Well I’m afraid we have had a long tradition of treating animals as objects when it comes to science. Take the ‘work’ of Harry Harlow, as described by Peter Singer in the seminal book ‘Animal Liberation. Harlow dedicated long years of his career to seeing if he could produce psychotic monkeys. He raised monkeys from birth in bare wire cages with no contact with living creatures; their primary social response was ‘fear’. He encouraged baby monkeys to become attached to cloth mothers which would attack the infants with compressed-air, rocking, wire frames and metal spikes; the petrified monkeys simply held on tighter. He ditched the cloth mothers because of a stroke of genius: why not make real maternal monsters? He raised females in isolation, impregnated them on his aptly named ‘rape rack’ and saw how they’d treat their progeny: success! The mothers either ignored their crying offspring or murdered them, crushing their skulls with their teeth or smearing them against the floor.

I hope you’ll agree with the words of British psychologist John Bowlby, uttered during a visit to Harlow and company’s Wisconsin laboratory: ‘Why are you trying to produce psychopathology in monkeys? You already have more psychopathological monkeys in the laboratory than have ever been seen on the face of earth.’ Sixty years later Harlow’s sadistic legacy remains influential, even if his ghoulish practices utterly disgrace the Academy.

I’m sure Speaking of Research may well condemn experiments such as these. Yet their philosophy is the same; animals are nothing, we can do what we like to them. These are creatures which can suffer as acutely as us, can love, can fear, have personalities and desires of their own – certainly the desire to be free from entrapment, pain and death. Yet perhaps most macabre of all is the human implications of their contractual conception of morality.
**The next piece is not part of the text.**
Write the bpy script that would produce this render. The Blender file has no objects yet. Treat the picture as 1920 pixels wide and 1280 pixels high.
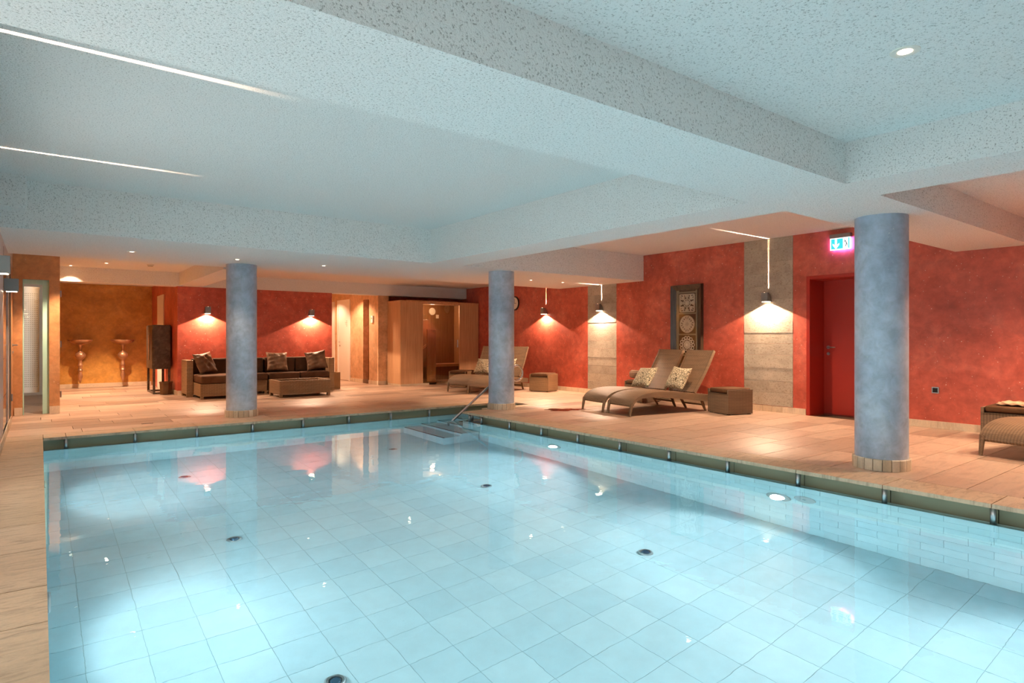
import bpy, bmesh, math, random
from math import sin, cos, pi, radians
from mathutils import Vector, Matrix

# ------------------------------------------------------------------ camera, world, exposure
SC = bpy.context.scene
COL = SC.collection
random.seed(7)
F_PX, HORIZON = 1154.0, 633.0
cam_data = bpy.data.cameras.new('camera')
cam = bpy.data.objects.new('camera', cam_data); COL.objects.link(cam)
cam_data.sensor_width = 36.0
cam_data.lens = F_PX / 1920.0 * 36.0
cam_data.shift_y = -(640.0 - HORIZON) / 1920.0
cam_data.clip_start = 0.02
cam.location = (0.0, 0.0, 1.2)
cam.rotation_euler = (pi / 2, 0, -math.asin(0.6085))
SC.camera = cam

world = bpy.data.worlds.new('world'); SC.world = world
world.use_nodes = True
bg = world.node_tree.nodes['Background']
bg.inputs['Color'].default_value = (1.0, 0.98, 0.95, 1)
bg.inputs['Strength'].default_value = 1.55

SC.view_settings.view_transform = 'Standard'
SC.view_settings.look = 'None'
SC.view_settings.gamma = 1.0
SC.view_settings.use_curve_mapping = False
SC.view_settings.exposure = 0.76
SC.cycles.caustics_reflective = False
SC.cycles.caustics_refractive = True
SC.cycles.diffuse_bounces = 5
SC.cycles.max_bounces = 9
SC.cycles.adaptive_threshold = 0.03
SC.cycles.transmission_bounces = 6
SC.cycles.sample_clamp_indirect = 6.0
SC.cycles.blur_glossy = 0.5

WARM = (1.0, 0.68, 0.46)
LAMP_W = 115.0          # wall lamps, down
SLIT_W = 300.0         # wall lamps, up slit
DOWN_W = 88.0          # recessed downlights
POOL_W = 105.0         # underwater lamps

# ------------------------------------------------------------------ helpers
def C(r, g, b):
    f = lambda c: ((c / 255 + 0.055) / 1.055) ** 2.4 if c > 10 else c / 255 / 12.92
    return (f(r), f(g), f(b), 1.0)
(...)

From their website, under ‘Animal Rights Philosophy?’ –

“Animals are amoral beings, meaning they stand outside the concept of morality, right and wrong, and thus, rights. Much the same applies to humans [my italics]. A person who, due to severely diminished mental capacity, does not know right from wrong, and who commits a crime […] will not be guilty of the crime.”

It follows that the mentally ill, the severely disabled, the senile and young children can be stripped of their rights. They are fair game to experiment on, provided doing so doesn’t breach some moral contract with a dutiful carer. That is the implication of their words. I leave the ball in their court – if some humans by virtue of their impaired mental states are ‘amoral’ like animals, then why should we not experiment on them? Are you sober researchers or mini Mengeles?

Perhaps there are some experiments on animals which are justified – I reiterate that I am not qualified to opine on such matters. If this is the case, then experiments must be guided by a compassionate understanding that animals are sentient beings who deserve any and all possible protection from pain, fear and death. If intrusive or painful experiments are strictly and absolutely necessary then they should be viewed as necessary evils at best. But Speaking of Research thinks that animals are ethically worthless, objects upon which any atrocity might be performed without justification. Behind their veneer of legitimacy is a rotten morality that states that only mentally developed humans matter, full stop. I do not buy their crocodile tears over individuals who break animal welfare regulations, and I fully suspect that if those laws were repealed these people would be back to torturing monkeys and terrorising beagles.

Animal experimentation wants to be morally credible, to dismiss the criticisms levied at it over the last fifty years; it wants to be let in through the front-door, back into the halls of civilised society. Yet for all its words, it’s pleads and wheedles, even if it occasionally speaks true, it cannot hide its red eyes, long fangs and black heart – and we dine with vampires at our peril.